Coral scientists have the difficult job of predicting the extent of coral damage under future climate scenarios. A recent study from NOAA’s Atlantic Oceanographic and Meteorological Laboratory predicted that, by 2034, bleaching will occur in 100 per cent of corals if the world at large adopts a fossilfuel-aggressive climate path. On the other hand, the authors predict that we can delay severe bleaching of corals by 11 years if we instead adopt an ambitious but feasible course of action in which warming is limited to 3.8–4.2°C by the end of the century.
However, not all scientists are convinced that coral’s adaptability to thermal stress has been modelled accurately. Forecasts such as NOAA’s typically rely on satellite data to measure projected sea-surface temperatures, setting a ‘bleaching threshold’ beyond which corals in a given area will bleach. Some adaptability to thermal stress is usually modelled mathematically. While these models certainly tick the box for mass coverage, they may miss out subtle differences that cause variability in coral’s resilience.
In the aftermath of the bleaching events of 1998 and 2016, coral scientist Tim McClanahan noticed that colleagues at different locations reported varying levels of bleaching. ‘The stuff coming out in the literature didn’t align with what my colleagues in different locations were reporting,’ he says. ‘There were some areas really feeling the effects, but others that weren’t. It was assumed that corals acclimate to thermal stresses at the same rate, but that’s without accounting for the fact that there are many types of corals in many different regions.’
To investigate, McClanahan launched a study with researchers from 19 tropical research institutions to assess the sensitivities of 226 reefs in 12 countries across 2016, one of the Earth’s warmest years on record. The team found that past climate warming models overestimated coral destruction in the Coral Triangle – the region that spans Indonesia, Malaysia, Papua New Guinea, the Philippines and the Solomon Islands, where three quarters of the world’s coral species live. Some reefs were better able to adapt to thermal stress than was previously thought.

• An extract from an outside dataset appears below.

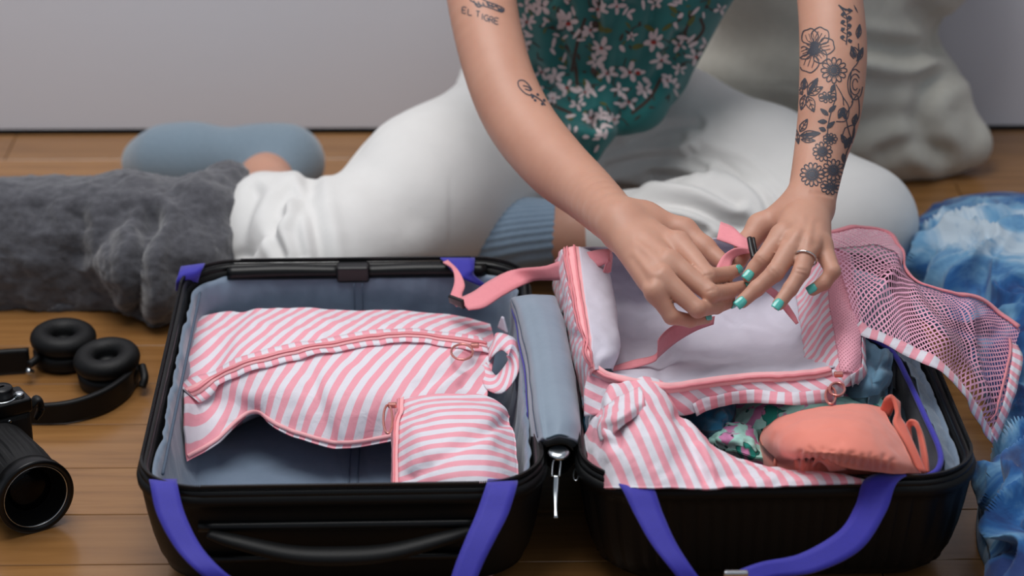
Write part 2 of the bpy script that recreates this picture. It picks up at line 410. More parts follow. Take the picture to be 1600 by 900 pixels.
def nets(fn, lo, hi, h, B=8):
    lo = np.array(lo, float); hi = np.array(hi, float); H = h*B; nb = np.ceil((hi-lo)/H).astype(int)
    I = np.stack(np.meshgrid(*[np.arange(n) for n in nb], indexing='ij'), -1).reshape(-1, 3)
    d = fn(lo+(I+.5)*H); I = I[np.abs(d) < H*1.25]
    loc = np.stack(np.meshgrid(*[np.arange(B+1)]*3, indexing='ij'), -1)
    off = np.array([(i, j, k) for i in (0, 1) for j in (0, 1) for k in (0, 1)])
    S = (nb*B+3).astype(np.int64); cid = lambda c: (c[..., 0]*S[1]+c[..., 1])*S[2]+c[..., 2]
    Vs, Ids, E = [], [], []
    for s in range(0, len(I), 600):
        J = I[s:s+600]; gi = J[:, None, None, None, :]*B+loc[None]
        val = fn((lo+gi.reshape(-1, 3)*h)).reshape(len(J), B+1, B+1, B+1)
        cv = np.stack([val[:, o[0]:o[0]+B, o[1]:o[1]+B, o[2]:o[2]+B] for o in off], -1)
        ins = cv < 0; act = ins.any(-1) & ~ins.all(-1)
        w_ = np.argwhere(act)
        if len(w_) == 0: continue
        c = cv[act]; base = J[w_[:, 0]]*B+w_[:, 1:]
        acc = np.zeros((len(c), 3)); cnt = np.zeros(len(c))
        for a in range(8):
            for ax, st in ((0, 4), (1, 2), (2, 1)):
                if off[a][ax] == 0:
                    b_ = a+st; m_ = (c[:, a] < 0) != (c[:, b_] < 0)
                    t = np.where(m_, c[:, a]/(c[:, a]-c[:, b_]+1e-20), 0); p = off[a][None]+np.eye(3)[ax][None]*t[:, None]
                    acc += p*m_[:, None]; cnt += m_
        Vs.append(lo+(base+acc/cnt[:, None])*h); Ids.append(cid(base))
        for ax, st in ((0, 4), (1, 2), (2, 1)):
            m_ = (c[:, 0] < 0) != (c[:, st] < 0)
            E.append((np.full(m_.sum(), ax), base[m_], c[m_, 0] < 0))
    Vv = np.vstack(Vs); ids = np.concatenate(Ids); o = np.argsort(ids); ids = ids[o]; Vv = Vv[o]; F = []
    for ax, b_, sg in E:
        if len(b_) == 0: continue
        a = ax[0]; e1 = np.eye(3, dtype=int)[(a+1) % 3]; e2 = np.eye(3, dtype=int)[(a+2) % 3]; q = []
        ok = np.ones(len(b_), bool)
        for dd in (0*e1, -e1, -e1-e2, -e2):
            k_ = cid(b_+dd); j = np.clip(np.searchsorted(ids, k_), 0, len(ids)-1); ok &= ids[j] == k_; q.append(j)
        q = np.stack(q, 1); q[~sg] = q[~sg][:, ::-1]; F.append(q[ok])
    F = np.vstack(F)
    return Vv, F
def vnormals(Vv, F):
    n = np.cross(Vv[F[:, 2]]-Vv[F[:, 0]], Vv[F[:, 3]]-Vv[F[:, 1]]); N = np.zeros_like(Vv)
    for j in range(4): np.add.at(N, F[:, j], n)
    return N/(np.linalg.norm(N, axis=1, keepdims=True)+1e-12)
def carve(Vv, F, lines, depth, width):      # folds: lines of pixel points seen from the camera, applied on the side facing it
    N = vnormals(Vv, F); q = proj(Vv); face = np.einsum('ij,ij->i', N, CAM-Vv) > 0; D = np.zeros(len(Vv))
    for ln in lines:
        d0, w0, pts = depth, width, ln
        if isinstance(ln, tuple): pts, d0, w0 = ln
        pts = np.array(pts, float); sc = 1400.
        m_ = (q[:, 0] > pts[:, 0].min()-60) & (q[:, 0] < pts[:, 0].max()+60) & (q[:, 1] > pts[:, 1].min()-60) & (q[:, 1] < pts[:, 1].max()+60) & face
        if not m_.any(): continue
        d = seg_dist2(q[m_], crom(pts, 14) if len(pts) > 2 else pts)/sc
        D[m_] -= d0*np.exp(-(d/w0)**2)-.35*d0*np.exp(-((d-w0*1.9)/w0)**2)
    return Vv+N*D[:, None]

# ================================================================== THE ROOM
RY = math.radians(0.7)
def rot(p, a, c=(0, 3.23)):
    x, y = p[0]-c[0], p[1]-c[1]; return (c[0]+x*math.cos(a)-y*math.sin(a), c[1]+x*math.sin(a)+y*math.cos(a))
def boxv(x0, x1, y0, y1, z0, z1):
    V_ = [(*rot((x, y), RY), z) for x in (x0, x1) for y in (y0, y1) for z in (z0, z1)]
    return V_, [(0, 1, 3, 2), (4, 6, 7, 5), (0, 4, 5, 1), (2, 3, 7, 6), (0, 2, 6, 4), (1, 5, 7, 3)]
v, f = boxv(-2.4, 2.4, 3.235, 3.33, .006, 2.6); tag(mk('wall_back', v, f, 'wall', smooth=False), kind='structure')
v, f = boxv(-2.4, 2.4, -.3, 3.33, -.06, -.014); floor = tag(mk('floor', v, f, 'subfloor', smooth=False, origin=(0, 0, 0)), kind='structure')
random.seed(4)
PWD = .0975; PL = 1.1; gap = .0006
def plank_mesh(L):
    me = bpy.data.meshes.new('plank'); x, y = L/2-gap, PWD/2-gap; e = .0007
    vv = [(-x, -y, -.014), (x, -y, -.014), (x, y, -.014), (-x, y, -.014), (-x, -y, -e), (x, -y, -e), (x, y, -e), (-x, y, -e), (-x+e, -y+e, 0), (x-e, -y+e, 0), (x-e, y-e, 0), (-x+e, y-e, 0)]
    me.from_pydata(vv, [], [(0, 3, 2, 1)]+[(i, (i+1) % 4, 4+(i+1) % 4, 4+i) for i in range(4)]+[(4+i, 4+(i+1) % 4, 8+(i+1) % 4, 8+i) for i in range(4)]+[(8, 9, 10, 11)])
    me.materials.append(M['oak']); return me
pm = plank_mesh(PL)
row = 0; y = 3.23-PWD/2
while y > 1.3:
    sx = random.uniform(0, PL)
    for k in range(-2, 3):
        cx_ = k*PL-.4+sx
        if abs(cx_) > 1.55: continue
        X, Y = rot((cx_, y), RY); o = bpy.data.objects.new('plank', pm); COL.objects.link(o); o.parent = floor
        o.location = (X, Y, 0); o.rotation_euler = (0, 0, RY)
    y -= PWD; row += 1

# ================================================================== SUITCASE
def L3(x, y, z): p = HF+rd*x+dd_*y; return np.array([p[0], p[1], z])
suit = thing('suitcase', L3(0, .26, 0), 'black hard shell suitcase lying open on the floor with blue-grey lining and blue straps', 'suitcase')
def ring_pts(x0, x1, y0, y1, r, inset, n=400):
    x0 += inset; x1 -= inset; y0 += inset; y1 -= inset; r = max(r-inset*.6, .01)
    segs = [((x0+r, y0), (x1-r, y0)), ((x1-r, y0+r), -90), ((x1, y0+r), (x1, y1-r)), ((x1-r, y1-r), 0), ((x1-r, y1), (x0+r, y1)), ((x0+r, y1-r), 90), ((x0, y1-r), (x0, y0+r)), ((x0+r, y0+r), 180)]
    pts = []; per = [110, 24, 66+0, 24, 110, 24, 66, 24]
    for (a, b_), m_ in zip(segs, per):
        for i in range(m_):
            t = i/m_
            if isinstance(b_, tuple): pts.append((a[0]+(b_[0]-a[0])*t, a[1]+(b_[1]-a[1])*t))
            else:
                an = math.radians(b_+90*t); pts.append((a[0]+r*math.cos(an), a[1]+r*math.sin(an)))
    return pts
def loft(rings):
    n = len(rings[0]); V_ = [L3(x, y, z) for R, z in [(r[0], r[1]) for r in rings] for x, y in R] if False else []
    return V_
def loft_rings(name, spec, ext, r, mat, parent, ribs=None, caps=(True, True), noise_=0, **kw):
    V_ = []; nr = None
    for inset, z in spec:
        R = ring_pts(*ext, r, inset); nr = len(R)
        for i, (x, y) in enumerate(R):
            k = 0
            if ribs and .012 < z < .108:
                k = ribs(i, x, y, z)
            cx_, cy_ = (ext[0]+ext[1])/2, (ext[2]+ext[3])/2; dx, dy = x-cx_, y-cy_; q = math.hypot(dx, dy)
            V_.append(L3(x+dx/q*k, y+dy/q*k, z))
    V_ = np.array(V_)
    if noise_:
        nz = vnoise(V_, 22, 3, 3); c = V_.mean(0); out = V_-c; out[:, 2] = 0; out /= np.linalg.norm(out, axis=1, keepdims=True)+1e-9
        V_ = V_+out*np.minimum(0, nz*noise_-.001)[:, None]; V_[:, 2] += np.abs(vnoise(V_, 15, 5, 2))*noise_*(V_[:, 2] < .02)
    F = [(i*nr+j, i*nr+(j+1) % nr, (i+1)*nr+(j+1) % nr, (i+1)*nr+j) for i in range(len(spec)-1) for j in range(nr)]
    if caps[0]: F.append(tuple(range(nr))[::-1])
    if caps[1]: F.append(tuple((len(spec)-1)*nr+j for j in range(nr)))
    return mk(name, V_, F, mat, parent, **kw)
prof = [(.075, 0), (.05, .001), (.034, .007), (.022, .018), (.014, .035), (.009, .055), (.005, .078), (.002, .1), (.0015, .108), (-.0015, .110), (-.002, .116), (.0, .1195), (.004, .1215), (.009, .1195), (.011, .113), (.013, .09), (.02, .02), (.04, .006), (.09, .005)]
ribsR = lambda i, x, y, z: -.0022*max(0, math.sin(i*2*math.pi/6))**.6 if True else 0
ribsL = lambda i, x, y, z: (-.002 if abs(z-.055) < .004 else 0)
shR = loft_rings('shell', prof, EXR, CR, 'case_black', suit, ribs=ribsR); tag(shR, 'right shell half with fine vertical ribs')
profL = [(a, z) for a, z in prof]
shL = loft_rings('shell', profL, EXL, CR, 'case_black', suit, ribs=None); tag(shL, 'left shell half with carrying handle')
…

According to McClanahan, one reason might be that those corals that routinely experience heat oscillations during El Niño events may adapt more quickly to thermal stress. ‘Corals have been growing in these environments for millennia, evolving with the exposure to thermal stresses,’ he points out.
With resources for marine conservation constrained, the research suggests that treating the Coral Triangle as a ‘climate refuge’ could be the best bet for targeted conservation action.